You can call it as addiction..
Continuing with ” MONA”
ADDICTION seems like a big word but yes its yes, I’m addicted to her. Some reason might be there as i have yet not found a convincing reason.
Coincidence may lead to convincing reason.
Attachment was all that was found. Miscellaneous thoughts winded me up.
Technically i was enchanted.
It was then when she called me up saying she is missing that stranger who was talking to her from last 8 days. As whole day her stranger was busy doing nothing. Some times you just need a reason to talk to a person.
Sudden things happens for reason and i got involved in it completely. Still complicated and i know if i ever meet her, I’ll surely fall for her. She became my thoughts and my thoughts were not in my control.

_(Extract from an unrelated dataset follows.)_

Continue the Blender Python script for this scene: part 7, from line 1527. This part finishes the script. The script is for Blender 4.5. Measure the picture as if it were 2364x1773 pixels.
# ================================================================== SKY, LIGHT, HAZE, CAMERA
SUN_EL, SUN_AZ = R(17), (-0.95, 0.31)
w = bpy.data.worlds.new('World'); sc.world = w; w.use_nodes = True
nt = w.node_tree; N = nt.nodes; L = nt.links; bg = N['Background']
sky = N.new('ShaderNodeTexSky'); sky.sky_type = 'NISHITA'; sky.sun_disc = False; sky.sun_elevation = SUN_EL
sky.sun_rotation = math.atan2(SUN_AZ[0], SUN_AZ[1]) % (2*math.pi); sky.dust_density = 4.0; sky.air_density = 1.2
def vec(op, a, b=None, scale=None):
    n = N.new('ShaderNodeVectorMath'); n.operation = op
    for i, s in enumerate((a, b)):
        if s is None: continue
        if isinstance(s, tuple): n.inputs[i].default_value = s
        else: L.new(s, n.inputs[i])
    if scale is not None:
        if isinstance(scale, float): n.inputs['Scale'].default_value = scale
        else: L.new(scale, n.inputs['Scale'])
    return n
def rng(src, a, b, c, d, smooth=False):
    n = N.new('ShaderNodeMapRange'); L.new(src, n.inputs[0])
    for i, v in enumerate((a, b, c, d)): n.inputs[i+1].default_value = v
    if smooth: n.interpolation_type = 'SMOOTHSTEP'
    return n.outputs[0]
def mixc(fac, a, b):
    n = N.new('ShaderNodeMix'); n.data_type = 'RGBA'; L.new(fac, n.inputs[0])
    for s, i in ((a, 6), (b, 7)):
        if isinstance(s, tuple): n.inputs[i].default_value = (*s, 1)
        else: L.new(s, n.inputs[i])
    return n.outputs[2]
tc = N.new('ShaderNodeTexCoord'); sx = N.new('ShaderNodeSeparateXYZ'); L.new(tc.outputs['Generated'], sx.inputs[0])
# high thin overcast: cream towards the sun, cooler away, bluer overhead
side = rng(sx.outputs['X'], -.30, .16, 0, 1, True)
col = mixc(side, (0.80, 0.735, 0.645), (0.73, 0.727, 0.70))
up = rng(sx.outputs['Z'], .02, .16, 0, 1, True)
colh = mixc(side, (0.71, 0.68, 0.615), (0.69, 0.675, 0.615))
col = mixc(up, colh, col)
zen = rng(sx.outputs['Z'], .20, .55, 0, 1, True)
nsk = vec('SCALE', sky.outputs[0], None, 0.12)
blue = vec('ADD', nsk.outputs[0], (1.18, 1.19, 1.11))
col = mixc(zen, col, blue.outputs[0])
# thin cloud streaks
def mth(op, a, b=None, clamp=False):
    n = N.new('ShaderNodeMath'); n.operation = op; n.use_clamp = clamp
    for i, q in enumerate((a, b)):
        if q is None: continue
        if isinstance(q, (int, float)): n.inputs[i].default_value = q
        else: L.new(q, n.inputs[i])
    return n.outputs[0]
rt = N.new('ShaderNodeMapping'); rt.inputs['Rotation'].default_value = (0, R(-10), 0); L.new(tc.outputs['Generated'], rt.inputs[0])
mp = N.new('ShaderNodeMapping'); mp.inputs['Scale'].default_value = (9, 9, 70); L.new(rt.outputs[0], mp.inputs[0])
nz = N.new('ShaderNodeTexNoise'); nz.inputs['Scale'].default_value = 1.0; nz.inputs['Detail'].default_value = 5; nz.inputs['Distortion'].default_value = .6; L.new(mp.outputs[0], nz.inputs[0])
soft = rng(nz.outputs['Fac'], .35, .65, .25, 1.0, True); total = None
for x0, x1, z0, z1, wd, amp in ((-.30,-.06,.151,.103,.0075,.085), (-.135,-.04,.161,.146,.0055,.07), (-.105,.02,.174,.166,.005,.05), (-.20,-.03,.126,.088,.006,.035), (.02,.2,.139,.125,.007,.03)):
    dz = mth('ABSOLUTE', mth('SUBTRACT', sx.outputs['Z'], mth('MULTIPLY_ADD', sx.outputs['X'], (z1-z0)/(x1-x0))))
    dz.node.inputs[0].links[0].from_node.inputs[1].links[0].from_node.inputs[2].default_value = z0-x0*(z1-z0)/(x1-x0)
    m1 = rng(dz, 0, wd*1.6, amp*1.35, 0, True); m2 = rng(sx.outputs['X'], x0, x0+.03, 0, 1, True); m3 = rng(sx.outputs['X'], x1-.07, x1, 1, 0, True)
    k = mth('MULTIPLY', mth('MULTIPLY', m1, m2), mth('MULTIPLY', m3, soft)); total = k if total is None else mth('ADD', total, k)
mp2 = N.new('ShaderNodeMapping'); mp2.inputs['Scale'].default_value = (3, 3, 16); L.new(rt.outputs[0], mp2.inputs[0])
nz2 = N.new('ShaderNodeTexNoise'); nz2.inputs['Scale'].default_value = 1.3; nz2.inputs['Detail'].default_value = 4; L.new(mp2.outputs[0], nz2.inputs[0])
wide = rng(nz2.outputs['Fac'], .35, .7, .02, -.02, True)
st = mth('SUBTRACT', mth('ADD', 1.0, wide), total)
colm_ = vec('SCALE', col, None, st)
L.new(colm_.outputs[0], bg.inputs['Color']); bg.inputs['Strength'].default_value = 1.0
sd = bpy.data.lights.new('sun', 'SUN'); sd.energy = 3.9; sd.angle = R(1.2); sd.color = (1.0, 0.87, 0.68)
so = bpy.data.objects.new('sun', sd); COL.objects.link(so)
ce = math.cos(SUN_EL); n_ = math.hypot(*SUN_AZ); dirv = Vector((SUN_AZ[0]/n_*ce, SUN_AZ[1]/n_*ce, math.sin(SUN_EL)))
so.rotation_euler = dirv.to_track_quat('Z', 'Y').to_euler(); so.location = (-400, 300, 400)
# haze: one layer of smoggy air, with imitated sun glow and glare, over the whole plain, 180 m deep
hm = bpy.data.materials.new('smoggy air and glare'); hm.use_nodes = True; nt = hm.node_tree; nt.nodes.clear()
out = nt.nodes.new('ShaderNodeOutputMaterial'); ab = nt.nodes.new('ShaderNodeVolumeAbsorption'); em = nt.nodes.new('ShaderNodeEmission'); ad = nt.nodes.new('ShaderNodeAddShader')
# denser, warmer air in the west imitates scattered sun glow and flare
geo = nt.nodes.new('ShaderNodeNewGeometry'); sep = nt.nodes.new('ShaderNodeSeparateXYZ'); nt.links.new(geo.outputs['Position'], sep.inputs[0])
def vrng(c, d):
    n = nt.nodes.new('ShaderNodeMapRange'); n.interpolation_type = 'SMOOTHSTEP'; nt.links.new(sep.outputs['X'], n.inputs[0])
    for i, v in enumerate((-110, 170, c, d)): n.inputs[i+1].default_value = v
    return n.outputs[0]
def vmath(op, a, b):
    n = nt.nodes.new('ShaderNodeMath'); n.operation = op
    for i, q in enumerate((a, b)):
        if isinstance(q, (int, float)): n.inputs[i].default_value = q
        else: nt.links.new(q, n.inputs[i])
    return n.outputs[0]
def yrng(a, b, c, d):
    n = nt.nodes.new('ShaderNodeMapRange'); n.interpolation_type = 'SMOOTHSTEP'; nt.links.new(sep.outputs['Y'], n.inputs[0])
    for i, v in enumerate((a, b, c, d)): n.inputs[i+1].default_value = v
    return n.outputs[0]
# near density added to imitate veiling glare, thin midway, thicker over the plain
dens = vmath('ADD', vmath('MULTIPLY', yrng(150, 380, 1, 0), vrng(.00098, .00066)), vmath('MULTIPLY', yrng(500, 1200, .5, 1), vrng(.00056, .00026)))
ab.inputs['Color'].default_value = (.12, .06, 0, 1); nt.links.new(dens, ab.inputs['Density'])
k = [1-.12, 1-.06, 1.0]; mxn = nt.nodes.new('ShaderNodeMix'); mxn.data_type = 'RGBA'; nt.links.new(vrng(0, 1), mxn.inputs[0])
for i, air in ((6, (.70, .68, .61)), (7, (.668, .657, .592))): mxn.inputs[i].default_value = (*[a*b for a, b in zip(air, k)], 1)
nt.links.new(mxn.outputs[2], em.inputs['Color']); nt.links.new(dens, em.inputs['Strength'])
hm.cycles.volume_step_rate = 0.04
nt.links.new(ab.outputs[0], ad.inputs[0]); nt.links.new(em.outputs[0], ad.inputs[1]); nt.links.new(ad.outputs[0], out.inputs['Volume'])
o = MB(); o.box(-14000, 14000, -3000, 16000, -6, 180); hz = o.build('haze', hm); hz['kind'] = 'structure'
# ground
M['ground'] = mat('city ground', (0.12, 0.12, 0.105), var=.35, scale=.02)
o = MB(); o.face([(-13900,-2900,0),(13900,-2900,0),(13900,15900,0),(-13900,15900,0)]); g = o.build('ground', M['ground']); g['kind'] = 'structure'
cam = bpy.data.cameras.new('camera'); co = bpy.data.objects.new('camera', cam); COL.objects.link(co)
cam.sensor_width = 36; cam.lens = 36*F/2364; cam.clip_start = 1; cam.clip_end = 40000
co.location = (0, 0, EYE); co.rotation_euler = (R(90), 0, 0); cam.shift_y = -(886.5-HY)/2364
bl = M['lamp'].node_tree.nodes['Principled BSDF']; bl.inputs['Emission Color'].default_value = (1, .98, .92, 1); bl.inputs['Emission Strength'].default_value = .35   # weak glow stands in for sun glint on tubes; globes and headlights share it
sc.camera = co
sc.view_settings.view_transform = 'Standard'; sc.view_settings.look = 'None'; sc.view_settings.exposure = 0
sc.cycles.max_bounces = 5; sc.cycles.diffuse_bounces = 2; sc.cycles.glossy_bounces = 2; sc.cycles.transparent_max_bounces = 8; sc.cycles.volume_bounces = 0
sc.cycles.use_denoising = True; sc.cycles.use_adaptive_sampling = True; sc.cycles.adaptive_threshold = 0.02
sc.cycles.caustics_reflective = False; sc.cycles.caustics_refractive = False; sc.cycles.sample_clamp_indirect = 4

A possible question came in my mind that ” how can a stranger be so important that a unknown girl is missing him? “. At some point i knew the answer but i wasn’t ready to accept it as it was completely a thing which almost can change my life.
When she became close to me in such a way I decided to tell her that now she has become my addiction. Or maybe its just attraction. But I at point I also started missing her. Emptiness was all in me which was going partially.
I found a sense of attachment for her in me. Days went on, we started talking on calls. Then she became my day maker. Whenever things use to happen i use to thing what she must have done and then i take my decisions.
Cluster of things happened but there was no sort of sense in it. Full day was not enough to describe the needful. Maybe she became the sense i always wanted to find. It was like a day was incomplete without talking to her.